$|a_{n+1}-a_n|\le \frac{\ln(n+1)}{n^2}$ Prove that $a_n$ is convergent

Question

Given a sequence $\{a_n\}$ such that for all $n$:

$$|a_{n+1}-a_n|\le \frac{\ln(n+1)}{n^2}$$

Prove that $a_n$ is a convergent sequence. I was thinking of using Cauchy but I can't quite put my finger on it.

Please any help.

Answer 1

Once you know that $\displaystyle \sum_{n=1}^\infty \frac{\ln (n+1)}{n^2}$ is convergent, the comparison test tells you that $\displaystyle \sum_{n=1}^\infty |a_{n+1} - a_n|$ is convergent, and the absolute convergence test tells you that $\displaystyle \sum_{n=1}^\infty (a_{n+1} - a_n)$ is convergent. Write $$ a_k = a_1 + \sum_{n=1}^{k-1}(a_{n+1} - a_n)$$ to conclude via the usual limit law that $\{a_k\}$ converges and $$ a_k \to a_1 + \sum_{n=1}^\infty (a_{n+1} - a_n), \quad k \to \infty.$$

Answer 2

It is a Cauchy sequence since for every $p\ge 1$

$$\begin{align}|a_{n+p}-a_n| &\le \sum_{j=1}^{p}|a_{n+j}-a_{n+j-1}| \le\sum_{j=1}^{p} \frac{\ln(n+j)}{(n+j-1)^2}\\ &\le \sum_{j=1}^{p} \frac{\ln(n+j)}{n^2} =\frac{\ln(n)}{n^2}\sum_{j=1}^{p}\ln(1+\frac{j}{n}) \\&\le C\frac{\ln(n)}{n}\to 0\end{align} $$

Indeed $\frac{1}{n}\sum_{j=1}^{p}\ln(1+\frac{j}{n})$ is a bounded sequence since by Riemann sum, we have $$ \frac{1}{n}\sum_{j=1}^{p}\ln(1+\frac{j}{n}) \le\frac{1}{n}\sum_{j=1}^{\max(p,n)}\ln(1+\frac{j}{n}) \to\int_0^1\ln(1+x)dx$$

Answer 3

Since $\log\left(\frac{n+1}{n+2}\right)\ge-\frac1{n+1}$, we have $$ \begin{align} \frac{\log(n+1)}{n-1}-\frac{\log(n+2)}n &=\frac{\log(n+1)+n\log\left(\frac{n+1}{n+2}\right)}{n(n-1)}\\ &\ge\frac{\log(n+1)}{n^2}-\frac1{(n+1)(n-1)} \end{align} $$ Therefore, $$ \begin{align} &\sum_{n=1}^m\frac{\log(n+1)}{n^2}\\ &=\log(2)+\sum_{n=2}^m\frac{\log(n+1)}{n^2}\\ &\le\log(2)+\sum_{n=2}^m\left(\frac{\log(n+1)}{n-1}-\frac{\log(n+2)}n\right)+\sum_{n=2}^m\frac1{(n+1)(n-1)}\\ &=\log(2)+\log(3)-\frac{\log(m+2)}m+\frac12\sum_{n=2}^m\left(\frac1{n-1}-\frac1{n+1}\right)\\ &=\log(2)+\log(3)-\frac{\log(m+2)}m+\frac12\left(1+\frac12-\frac1m-\frac1{m+1}\right)\\ \end{align} $$ which is bounded above by $\log(6)+\frac34$.

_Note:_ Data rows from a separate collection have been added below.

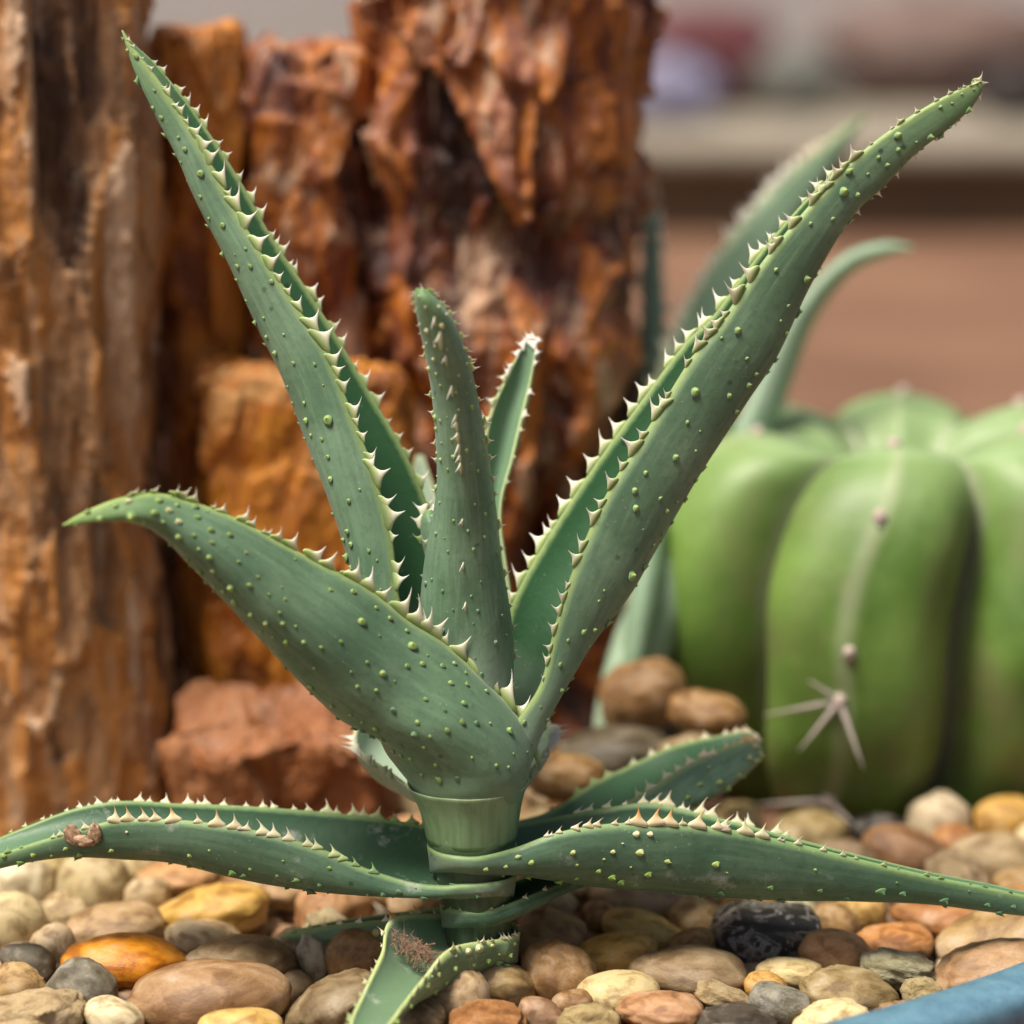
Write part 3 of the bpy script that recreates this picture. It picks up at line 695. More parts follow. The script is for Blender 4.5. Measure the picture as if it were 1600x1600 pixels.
# lower right leaf
L7 = lf((667.6, 1322.5, -9.0, 667.6, 1313.5, -3.0, 672.5, 1364, -6.6, 0.9), (684.5, 1332.5, -15.6, 684.5, 1303.5, 3.6, 688.2, 1364, -8.0, 0.9), (711.0, 1338.0, -19.4, 711.0, 1298.0, 7.4, 712.9, 1364, -8.8, 0.9), (750, 1339, -20, 755, 1296, 9, 750, 1367, -9, .9), (805, 1325, -16, 832, 1284, 16, 805, 1368, -6, .86), (865, 1303, -16, 882, 1274, 17, 862, 1374, -4, .84),
        (930, 1290, -15, 946, 1262, 16, 930, 1384, -2, .8), (1000, 1286, -14, 1015, 1254, 15, 1000, 1391, -1, .76), (1070, 1288, -13, 1076, 1266, 13, 1070, 1398, 0, .7), (1150, 1298, -12, 1155, 1286, 11, 1148, 1404, 0, .6),
        (1240, 1317, -10, 1244, 1310, 9, 1236, 1408, 0, .45), (1340, 1342, -8, 1343, 1336, 7, 1338, 1409, 0, .3), (1450, 1368, -6, 1452, 1362, 5, 1446, 1413, 0, .2), (1560, 1390, -4, 1560, 1384, 4, 1553, 1426, 0, .1),
        (1650, 1412, -2, 1650, 1408, 2, 1645, 1436, 0, 0), (1715, 1440, 0, 1715, 1440, .3, 1714, 1443, 0, 0))
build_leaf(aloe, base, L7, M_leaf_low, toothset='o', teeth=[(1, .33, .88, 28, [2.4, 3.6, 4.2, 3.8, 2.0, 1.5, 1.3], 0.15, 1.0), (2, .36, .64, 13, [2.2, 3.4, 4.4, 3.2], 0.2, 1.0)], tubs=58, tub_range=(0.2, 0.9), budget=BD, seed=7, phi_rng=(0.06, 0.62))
# lower left leaf
L8 = lf((807.6, 1365.1, -7.7, 807.6, 1356.9, -2.3, 803.0, 1401, -5.6, 0.9), (792.0, 1374.2, -13.8, 792.0, 1347.8, 3.8, 788.6, 1401, -7.0, 0.9), (767.7, 1379.4, -17.2, 767.7, 1342.6, 7.2, 766.0, 1401, -7.8, 0.9), (720, 1384, -18, 715, 1308, 10, 722, 1404, -6, .9), (690, 1386, -18, 685, 1294, 14, 690, 1402, -6, .9), (640, 1380, -18, 640, 1285, 18, 640, 1400, -6, .9), (570, 1358, -18, 575, 1276, 18, 568, 1397, -5, .88),
        (508, 1330, -17, 510, 1269, 18, 504, 1393, -4, .84), (440, 1308, -16, 440, 1263, 17, 436, 1384, -3, .8), (360, 1291, -14, 360, 1258, 15, 355, 1368, -2, .76), (270, 1281, -12, 275, 1255, 13, 265, 1347, -1, .72),
        (190, 1281, -10, 200, 1251, 11, 185, 1341, 0, .7), (140, 1292, -9, 150, 1256, 10, 136, 1339, 0, .65), (95, 1305, -8, 104, 1267, 9, 92, 1340, 0, .6), (38, 1323, -6, 44, 1290, 7, 36, 1348, 0, .45),
        (-30, 1346, -4, -28, 1322, 5, -30, 1364, 0, .2), (-110, 1378, 0, -110, 1377, .4, -110, 1382, 0, 0))
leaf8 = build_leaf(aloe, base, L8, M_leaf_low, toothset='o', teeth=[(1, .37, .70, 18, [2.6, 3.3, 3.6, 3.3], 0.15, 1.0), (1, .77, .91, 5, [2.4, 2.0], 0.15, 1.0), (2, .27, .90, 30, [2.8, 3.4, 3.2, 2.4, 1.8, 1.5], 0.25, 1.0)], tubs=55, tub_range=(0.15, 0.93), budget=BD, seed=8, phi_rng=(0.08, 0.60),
           label='lower left leaf with a brown healed scar on its edge')
# cut-off leaf at the back right
L9 = lf((790, 1320, 8, 775, 1290, 32, 792, 1345, 12, .88), (880, 1295, 18, 855, 1268, 44, 890, 1330, 22, .82), (960, 1264, 26, 925, 1224, 54, 985, 1306, 30, .75), (1012, 1234, 32, 985, 1195, 60, 1055, 1276, 36, .68),
        (1062, 1200, 37, 1050, 1166, 64, 1104, 1250, 40, .7), (1112, 1176, 43, 1112, 1151, 67, 1148, 1224, 46, .6), (1155, 1160, 48, 1158, 1143, 67, 1178, 1200, 52, .45), (1176, 1156, 52, 1178, 1147, 66, 1190, 1186, 56, .3), (1184, 1160, 55, 1186, 1155, 63, 1191, 1175, 58, .2))
build_leaf(aloe, base, L9, M_leaf, toothset='o', n=110, teeth=[(1, .34, .95, 13, [3.2, 3.0, 2.0], 0.2, 1.0), (2, .14, .97, 15, [3.2, 2.6, 2.0], 0.3, 1.0)], tubs=45, budget=BD, seed=9, phi_rng=(0.08, 0.6), label='blunt leaf with its tip cut off')
# leaf under the lower right one
L10 = lf((686.3, 1409.8, -5.5, 686.3, 1402.2, -0.5, 690.5, 1450, -3.6, 0.9), (700.7, 1418.2, -11.2, 700.7, 1393.8, 5.2, 703.8, 1450, -5.0, 0.9), (723.1, 1423.0, -14.3, 723.1, 1389.0, 8.3, 724.7, 1450, -5.8, 0.9), (765, 1422, -14, 775, 1386, 10, 766, 1450, -5, .88), (812, 1406, -9, 838, 1366, 17, 820, 1430, -2, .86), (868, 1384, 2, 884, 1354, 26, 882, 1398, 10, .8), (930, 1362, 16, 932, 1348, 34, 936, 1378, 24, .6), (1005, 1352, 34, 1005, 1350, 35, 1006, 1356, 35, 0))
build_leaf(aloe, base, L10, M_leaf_low, toothset='o', n=90, teeth=[(1, .1, .75, 9, [1.2, 1.6, 1.6], 0.2, 1.0)], budget=BD, seed=10, singles=False)
# ragged leaf lying towards the camera
L11 = lf((812.6, 1455.9, -3.6, 812.6, 1448.1, 1.6, 808.4, 1504, -1.6, 0.9), (798.1, 1464.4, -9.3, 798.1, 1439.6, 7.3, 794.8, 1504, -3.0, 0.9), (775.2, 1469.2, -12.5, 775.2, 1434.8, 10.5, 773.6, 1504, -3.8, 0.9), (706, 1484, -27, 622, 1430, -10, 682, 1540, -18, .78), (664, 1530, -42, 594, 1492, -28, 640, 1560, -36, .8),
         (628, 1576, -57, 566, 1552, -46, 600, 1596, -54, .75), (596, 1622, -72, 545, 1604, -64, 574, 1636, -70, .6), (560, 1680, -85, 548, 1678, -83, 555, 1684, -85, .1))
leaf11 = build_leaf(aloe, base, L11, M_leaf_dead, mode='K', n=130, toothset='o', teeth=[(1, .08, .9, 19, [1.6, 2.0, 2.4, 2.6, 2.6, 2.2], 0.5, 0.8), (2, .40, .92, 12, [2.4, 2.2, 2.2], 0.6, 0.7)], tubs=30, tub_size=(0.8, 1.5), budget=BD, seed=11, phi_rng=(0.03, 0.4),
           label='ragged lowest leaf with a dry brown fibre patch')
# low leaf resting on the pebbles behind
L12 = lf((725, 1432, -2, 715, 1414, 14, 725, 1462, 2, .8), (670, 1434, 2, 665, 1420, 18, 668, 1470, 6, .7), (600, 1438, 8, 600, 1428, 22, 596, 1474, 10, .5), (530, 1444, 14, 530, 1438, 24, 526, 1472, 16, .3), (480, 1452, 18, 480, 1448, 24, 476, 1472, 20, .1), (442, 1462, 22, 442, 1461, 22.5, 441, 1465, 22, 0))
build_leaf(aloe, base, L12, M_leaf, n=80, teeth=[(1, .2, .9, 8, [2.2, 2.0], 0.3, 1.0)], tubs=16, budget=BD, seed=12, singles=False)
print('teeth', BD.tooth, 'tubercles', BD.tub)

# healed scar on the lower left leaf and fibre patch on the ragged leaf
def plain_mat(name, a, b_, rough=0.8, scale=600, bmp=0.6):
    m, nt, b = new_mat(name)
    geo = nt.nodes.new('ShaderNodeTexCoord').outputs['Object']
    n1 = noise_n(nt, geo, scale, 5, 0.65)
    nt.links.new(mix(nt, ramp(nt, n1, [(0.35, 0), (0.65, 1)]), a, b_), b.inputs['Base Color'])
    b.inputs['Roughness'].default_value = rough
    bump(nt, b, n1, bmp, 0.0008)
    return m
M_scar = plain_mat('scar_brown', (0.20, 0.115, 0.06), (0.50, 0.34, 0.21))
M_fibre = plain_mat('fibre_brown', (0.16, 0.075, 0.05), (0.36, 0.20, 0.13))
def lump(name, ctr, radii, mat, parent, seed, rot=0.0, lat=16, lon=24, amp=0.25):
    V = []
    for i in range(lat + 1):
        a = math.pi * i / lat
        for j in range(lon):
            b_ = 2 * math.pi * j / lon
            u = np.array([math.sin(a) * math.cos(b_), math.sin(a) * math.sin(b_), math.cos(a)])
            k = 1 + amp * float(fbm(u[0] * 1.8 + seed, u[1] * 1.8, u[2] * 1.8, 3, seed))
            p = u * radii * k
            V.append((ctr[0] + p[0] * math.cos(rot) - p[2] * math.sin(rot), ctr[1] + p[1], ctr[2] + p[0] * math.sin(rot) + p[2] * math.cos(rot)))
    return mesh_obj(name, V, grid_faces(lat + 1, lon), mat, parent)
lump('scar', P(113, 1305, -8.6) - base, np.array([0.0025, 0.0014, 0.0032]), M_scar, leaf8, 3, rot=0.5)
lump('scar', P(148, 1303, -9.6) - base, np.array([0.0019, 0.0014, 0.0038]), M_scar, leaf8, 9, rot=-0.2)
lump('scar', P(130, 1314, -9.6) - base, np.array([0.0034, 0.0020, 0.0016]), M_scar, leaf8, 14)
V, F = [], []
rf = random.Random(8)
for k in range(150):
    u = rf.random()
    c = P(620 + 60 * u + rf.uniform(-12, 12), 1462 + 42 * u + rf.uniform(-12, 14), -22 - 6 * u + rf.uniform(-2, 2)) - base
    d = np.array([rf.uniform(-1, 1), rf.uniform(-1, 1), rf.uniform(-0.4, 1)]); d /= np.linalg.norm(d); d *= rf.uniform(0.0015, 0.0042)
    s = np.cross(d, [0.3, 1, 0.2]); s = s / np.linalg.norm(s) * 0.00022
    s2 = np.cross(d, s); s2 = s2 / np.linalg.norm(s2) * 0.00022
    o0 = len(V); V += [c - d + s, c - d - s, c - d + s2, c + d]; F += [(o0, o0 + 1, o0 + 3), (o0 + 1, o0 + 2, o0 + 3), (o0 + 2, o0, o0 + 3)]
tag(mesh_obj('fibre_patch', V, F, M_fibre, leaf11), kind='stuff')

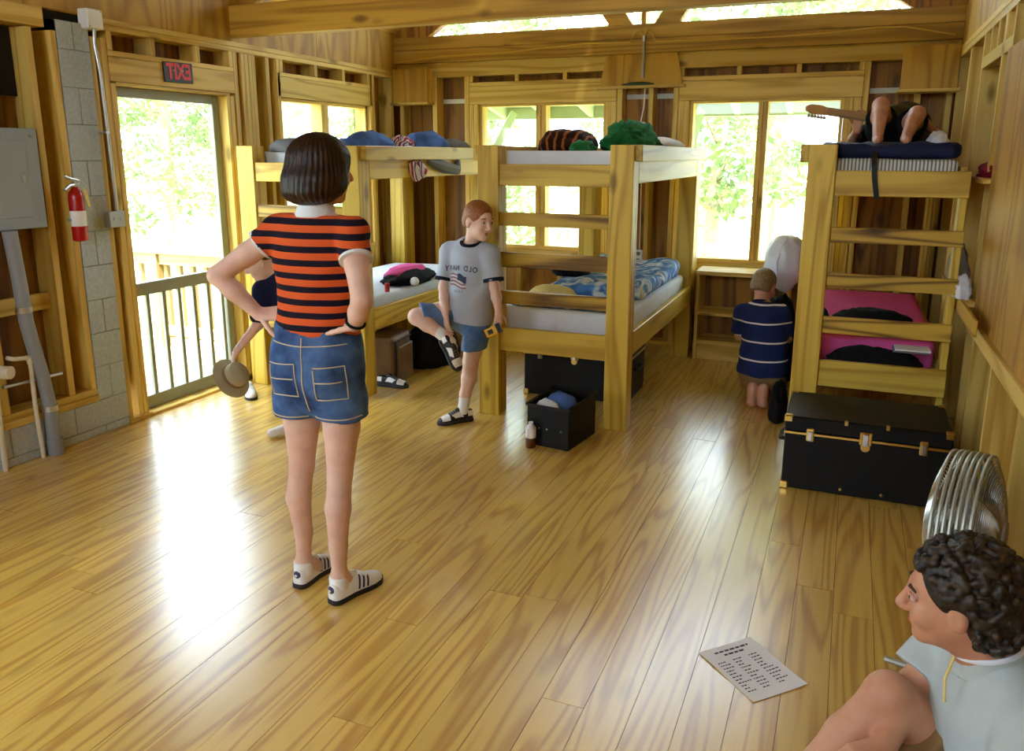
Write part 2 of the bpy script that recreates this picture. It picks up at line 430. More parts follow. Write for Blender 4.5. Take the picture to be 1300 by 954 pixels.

Since $\sum\limits_{n=1}^m\frac{\log(n+1)}{n^2}$ is an increasing sequence bouned above, it converges.

Since $\sum\limits_{n=1}^\infty|a_{n+1}-a_n|$ converges, the sequence is Cauchy and therefore converges.